| SET TASK |
Pictures are not part of the copy. Retype the lines from the first one through the line that contains "tag(m.build('paper_scrap', M['paper']), 'small".
━━ DATA PROVIDED
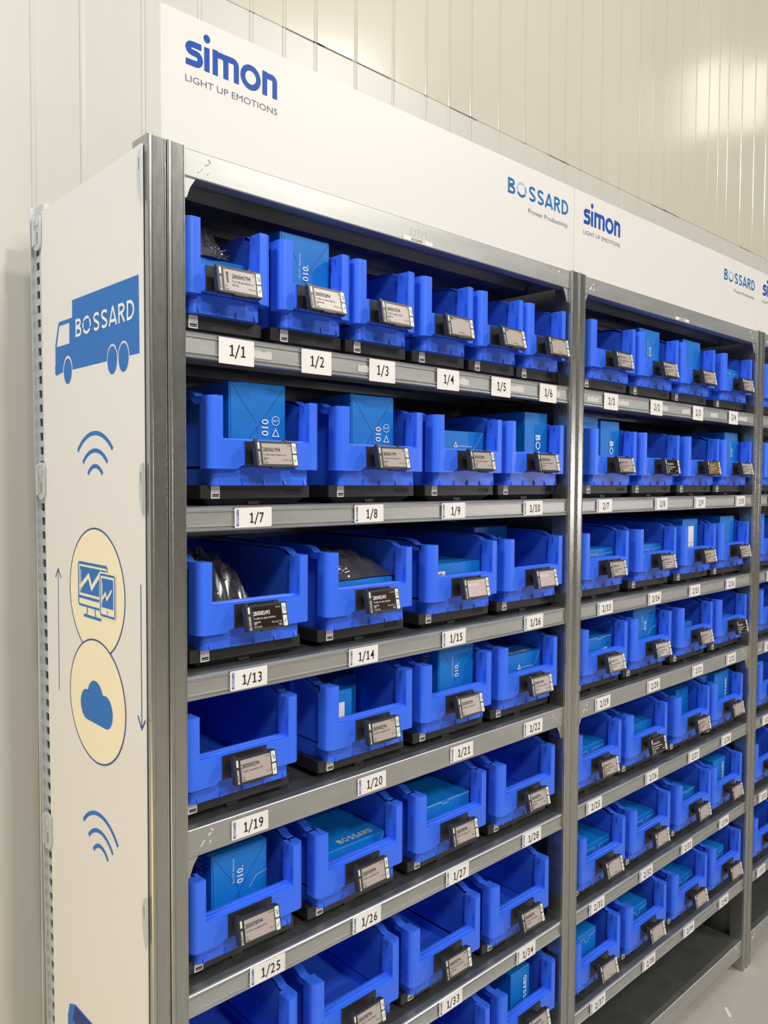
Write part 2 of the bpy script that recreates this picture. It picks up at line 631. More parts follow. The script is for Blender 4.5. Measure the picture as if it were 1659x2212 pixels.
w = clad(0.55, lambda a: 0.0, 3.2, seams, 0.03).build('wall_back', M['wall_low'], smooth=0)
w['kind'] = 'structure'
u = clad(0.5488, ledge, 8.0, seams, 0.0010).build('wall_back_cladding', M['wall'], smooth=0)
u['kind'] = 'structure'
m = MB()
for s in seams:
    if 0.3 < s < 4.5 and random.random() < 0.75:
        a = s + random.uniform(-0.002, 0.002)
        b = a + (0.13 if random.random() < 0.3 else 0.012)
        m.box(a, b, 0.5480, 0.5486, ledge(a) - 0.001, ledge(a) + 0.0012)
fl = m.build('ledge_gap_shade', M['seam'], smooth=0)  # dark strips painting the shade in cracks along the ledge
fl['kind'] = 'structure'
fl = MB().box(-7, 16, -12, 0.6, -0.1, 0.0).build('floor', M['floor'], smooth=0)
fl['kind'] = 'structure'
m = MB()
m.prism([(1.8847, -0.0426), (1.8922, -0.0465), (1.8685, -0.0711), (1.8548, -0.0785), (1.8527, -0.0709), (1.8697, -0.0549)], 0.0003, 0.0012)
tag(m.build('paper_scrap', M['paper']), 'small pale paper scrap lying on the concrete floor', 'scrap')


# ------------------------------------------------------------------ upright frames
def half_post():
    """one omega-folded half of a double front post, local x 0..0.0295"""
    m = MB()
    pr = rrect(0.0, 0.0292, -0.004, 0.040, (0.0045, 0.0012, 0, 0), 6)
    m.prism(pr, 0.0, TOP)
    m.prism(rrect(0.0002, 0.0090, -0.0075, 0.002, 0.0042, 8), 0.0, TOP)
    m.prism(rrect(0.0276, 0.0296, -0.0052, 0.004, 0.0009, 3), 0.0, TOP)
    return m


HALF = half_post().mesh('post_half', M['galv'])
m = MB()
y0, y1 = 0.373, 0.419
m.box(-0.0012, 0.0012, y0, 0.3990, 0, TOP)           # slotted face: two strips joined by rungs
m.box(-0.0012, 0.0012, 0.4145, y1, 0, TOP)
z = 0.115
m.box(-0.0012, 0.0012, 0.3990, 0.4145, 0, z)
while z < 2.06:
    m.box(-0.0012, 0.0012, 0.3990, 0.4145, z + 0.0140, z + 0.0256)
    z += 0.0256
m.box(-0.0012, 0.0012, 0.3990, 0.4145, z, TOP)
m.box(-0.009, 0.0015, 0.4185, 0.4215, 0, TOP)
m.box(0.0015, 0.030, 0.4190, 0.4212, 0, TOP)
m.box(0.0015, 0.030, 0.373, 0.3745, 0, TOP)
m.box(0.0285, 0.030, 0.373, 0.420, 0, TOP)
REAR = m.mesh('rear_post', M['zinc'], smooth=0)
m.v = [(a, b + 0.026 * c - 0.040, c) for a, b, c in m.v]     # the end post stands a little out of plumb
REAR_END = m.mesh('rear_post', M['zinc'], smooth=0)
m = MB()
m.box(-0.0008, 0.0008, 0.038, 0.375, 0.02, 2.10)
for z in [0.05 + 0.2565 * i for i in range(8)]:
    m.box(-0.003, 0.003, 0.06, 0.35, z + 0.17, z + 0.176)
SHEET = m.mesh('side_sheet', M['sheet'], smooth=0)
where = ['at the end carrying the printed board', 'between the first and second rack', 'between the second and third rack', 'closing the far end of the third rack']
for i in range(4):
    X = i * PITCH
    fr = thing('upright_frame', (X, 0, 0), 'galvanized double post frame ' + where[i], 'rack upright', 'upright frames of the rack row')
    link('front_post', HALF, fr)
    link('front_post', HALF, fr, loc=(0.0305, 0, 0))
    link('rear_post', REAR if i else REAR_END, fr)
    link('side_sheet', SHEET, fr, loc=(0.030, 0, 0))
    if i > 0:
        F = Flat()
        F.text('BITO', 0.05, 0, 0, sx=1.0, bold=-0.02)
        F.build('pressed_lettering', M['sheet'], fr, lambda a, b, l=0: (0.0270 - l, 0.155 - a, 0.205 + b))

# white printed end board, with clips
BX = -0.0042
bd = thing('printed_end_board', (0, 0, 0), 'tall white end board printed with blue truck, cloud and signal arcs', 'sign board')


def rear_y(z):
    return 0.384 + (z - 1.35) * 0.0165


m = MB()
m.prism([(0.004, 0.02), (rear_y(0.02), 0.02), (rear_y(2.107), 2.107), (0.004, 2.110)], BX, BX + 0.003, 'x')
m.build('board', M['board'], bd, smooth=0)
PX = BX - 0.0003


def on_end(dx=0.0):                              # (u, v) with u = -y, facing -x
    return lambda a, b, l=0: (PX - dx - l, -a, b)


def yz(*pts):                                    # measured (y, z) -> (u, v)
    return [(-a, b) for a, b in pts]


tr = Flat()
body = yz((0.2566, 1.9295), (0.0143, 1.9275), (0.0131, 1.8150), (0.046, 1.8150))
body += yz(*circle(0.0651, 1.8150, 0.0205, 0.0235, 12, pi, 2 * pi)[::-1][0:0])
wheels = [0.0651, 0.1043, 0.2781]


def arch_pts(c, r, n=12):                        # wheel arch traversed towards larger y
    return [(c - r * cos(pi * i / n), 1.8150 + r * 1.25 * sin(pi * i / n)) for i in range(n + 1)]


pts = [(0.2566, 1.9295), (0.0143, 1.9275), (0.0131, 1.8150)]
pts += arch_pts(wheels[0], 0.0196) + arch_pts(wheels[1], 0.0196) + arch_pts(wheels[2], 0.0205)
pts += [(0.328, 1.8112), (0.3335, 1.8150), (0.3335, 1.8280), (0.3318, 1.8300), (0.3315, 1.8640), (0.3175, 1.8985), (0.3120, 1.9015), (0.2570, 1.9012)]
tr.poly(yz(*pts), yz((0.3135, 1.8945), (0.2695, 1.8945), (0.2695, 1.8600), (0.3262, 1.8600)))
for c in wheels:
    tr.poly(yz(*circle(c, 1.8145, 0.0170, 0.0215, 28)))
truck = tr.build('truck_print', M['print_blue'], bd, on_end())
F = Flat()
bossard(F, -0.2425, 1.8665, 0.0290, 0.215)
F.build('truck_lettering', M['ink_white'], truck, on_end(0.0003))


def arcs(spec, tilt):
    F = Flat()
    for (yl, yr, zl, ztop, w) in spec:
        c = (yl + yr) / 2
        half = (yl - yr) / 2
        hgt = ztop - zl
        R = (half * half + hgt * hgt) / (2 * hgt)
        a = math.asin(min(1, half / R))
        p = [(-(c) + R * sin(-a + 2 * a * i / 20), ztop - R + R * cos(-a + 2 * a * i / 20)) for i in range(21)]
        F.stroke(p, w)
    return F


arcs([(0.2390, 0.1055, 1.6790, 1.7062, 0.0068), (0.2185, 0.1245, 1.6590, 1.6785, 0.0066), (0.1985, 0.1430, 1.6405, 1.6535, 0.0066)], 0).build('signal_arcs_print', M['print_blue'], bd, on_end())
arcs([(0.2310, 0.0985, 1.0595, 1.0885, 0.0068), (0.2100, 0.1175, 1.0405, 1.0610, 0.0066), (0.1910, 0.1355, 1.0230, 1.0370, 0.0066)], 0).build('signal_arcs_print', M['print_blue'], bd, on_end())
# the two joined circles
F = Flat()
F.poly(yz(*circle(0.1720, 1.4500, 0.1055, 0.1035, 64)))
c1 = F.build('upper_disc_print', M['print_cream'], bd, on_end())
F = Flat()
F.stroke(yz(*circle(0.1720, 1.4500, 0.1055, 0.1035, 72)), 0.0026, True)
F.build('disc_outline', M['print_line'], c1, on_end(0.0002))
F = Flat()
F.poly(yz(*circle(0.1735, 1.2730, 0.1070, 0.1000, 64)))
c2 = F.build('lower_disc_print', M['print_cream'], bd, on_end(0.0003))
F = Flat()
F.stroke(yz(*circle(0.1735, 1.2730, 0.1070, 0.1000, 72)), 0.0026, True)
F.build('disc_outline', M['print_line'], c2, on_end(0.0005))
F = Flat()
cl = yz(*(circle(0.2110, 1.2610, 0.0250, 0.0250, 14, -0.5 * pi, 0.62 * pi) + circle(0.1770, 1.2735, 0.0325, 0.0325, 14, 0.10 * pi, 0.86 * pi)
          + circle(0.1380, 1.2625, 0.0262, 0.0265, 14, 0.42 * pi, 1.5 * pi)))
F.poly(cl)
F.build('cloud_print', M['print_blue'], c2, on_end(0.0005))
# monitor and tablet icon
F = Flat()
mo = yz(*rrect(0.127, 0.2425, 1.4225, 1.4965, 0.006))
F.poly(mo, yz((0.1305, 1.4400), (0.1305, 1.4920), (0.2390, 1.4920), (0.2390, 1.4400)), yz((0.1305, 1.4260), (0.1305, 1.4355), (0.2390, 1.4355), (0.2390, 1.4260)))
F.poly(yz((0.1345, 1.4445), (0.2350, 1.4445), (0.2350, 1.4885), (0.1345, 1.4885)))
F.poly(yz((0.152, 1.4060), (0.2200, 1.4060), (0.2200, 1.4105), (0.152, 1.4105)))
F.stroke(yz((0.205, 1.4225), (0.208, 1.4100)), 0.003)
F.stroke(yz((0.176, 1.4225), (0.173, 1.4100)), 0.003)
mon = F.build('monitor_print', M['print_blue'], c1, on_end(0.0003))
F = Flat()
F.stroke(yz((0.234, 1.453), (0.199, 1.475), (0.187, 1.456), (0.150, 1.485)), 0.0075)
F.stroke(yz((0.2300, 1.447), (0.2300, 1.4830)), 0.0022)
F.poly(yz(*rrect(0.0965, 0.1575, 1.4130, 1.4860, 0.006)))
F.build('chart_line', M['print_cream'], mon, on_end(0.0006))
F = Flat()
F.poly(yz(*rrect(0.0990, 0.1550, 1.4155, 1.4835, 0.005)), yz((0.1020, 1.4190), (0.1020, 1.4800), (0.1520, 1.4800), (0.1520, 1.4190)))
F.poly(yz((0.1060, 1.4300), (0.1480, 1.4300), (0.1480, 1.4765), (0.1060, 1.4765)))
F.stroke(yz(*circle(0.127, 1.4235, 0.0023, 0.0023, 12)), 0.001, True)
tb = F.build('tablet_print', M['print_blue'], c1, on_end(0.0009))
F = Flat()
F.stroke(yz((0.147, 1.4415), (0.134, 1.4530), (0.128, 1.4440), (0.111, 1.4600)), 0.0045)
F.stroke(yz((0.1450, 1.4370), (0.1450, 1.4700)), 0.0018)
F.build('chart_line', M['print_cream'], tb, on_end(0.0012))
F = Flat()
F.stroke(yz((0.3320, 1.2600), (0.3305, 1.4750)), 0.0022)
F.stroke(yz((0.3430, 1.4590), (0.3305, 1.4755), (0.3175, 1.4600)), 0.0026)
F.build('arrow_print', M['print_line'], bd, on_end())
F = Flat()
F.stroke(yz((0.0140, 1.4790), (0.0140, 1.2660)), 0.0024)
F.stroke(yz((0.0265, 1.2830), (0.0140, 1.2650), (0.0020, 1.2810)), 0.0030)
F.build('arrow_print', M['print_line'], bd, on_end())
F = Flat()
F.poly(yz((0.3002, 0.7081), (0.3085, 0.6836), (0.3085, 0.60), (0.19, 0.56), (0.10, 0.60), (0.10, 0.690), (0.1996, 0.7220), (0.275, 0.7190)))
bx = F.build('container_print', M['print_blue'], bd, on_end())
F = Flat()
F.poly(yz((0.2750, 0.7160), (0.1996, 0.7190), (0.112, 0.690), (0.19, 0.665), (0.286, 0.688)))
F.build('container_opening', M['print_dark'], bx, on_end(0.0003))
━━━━
| WRITTEN RESPONSE |
Write part 2 of the bpy script that recreates this picture. It picks up at line 631. More parts follow. The script is for Blender 4.5. Measure the picture as if it were 1659x2212 pixels.
w = clad(0.55, lambda a: 0.0, 3.2, seams, 0.03).build('wall_back', M['wall_low'], smooth=0)
w['kind'] = 'structure'
u = clad(0.5488, ledge, 8.0, seams, 0.0010).build('wall_back_cladding', M['wall'], smooth=0)
u['kind'] = 'structure'
m = MB()
for s in seams:
    if 0.3 < s < 4.5 and random.random() < 0.75:
        a = s + random.uniform(-0.002, 0.002)
        b = a + (0.13 if random.random() < 0.3 else 0.012)
        m.box(a, b, 0.5480, 0.5486, ledge(a) - 0.001, ledge(a) + 0.0012)
fl = m.build('ledge_gap_shade', M['seam'], smooth=0)  # dark strips painting the shade in cracks along the ledge
fl['kind'] = 'structure'
fl = MB().box(-7, 16, -12, 0.6, -0.1, 0.0).build('floor', M['floor'], smooth=0)
fl['kind'] = 'structure'
m = MB()
m.prism([(1.8847, -0.0426), (1.8922, -0.0465), (1.8685, -0.0711), (1.8548, -0.0785), (1.8527, -0.0709), (1.8697, -0.0549)], 0.0003, 0.0012)
tag(m.build('paper_scrap', M['paper']), 'small pale paper scrap lying on the concrete floor', 'scrap')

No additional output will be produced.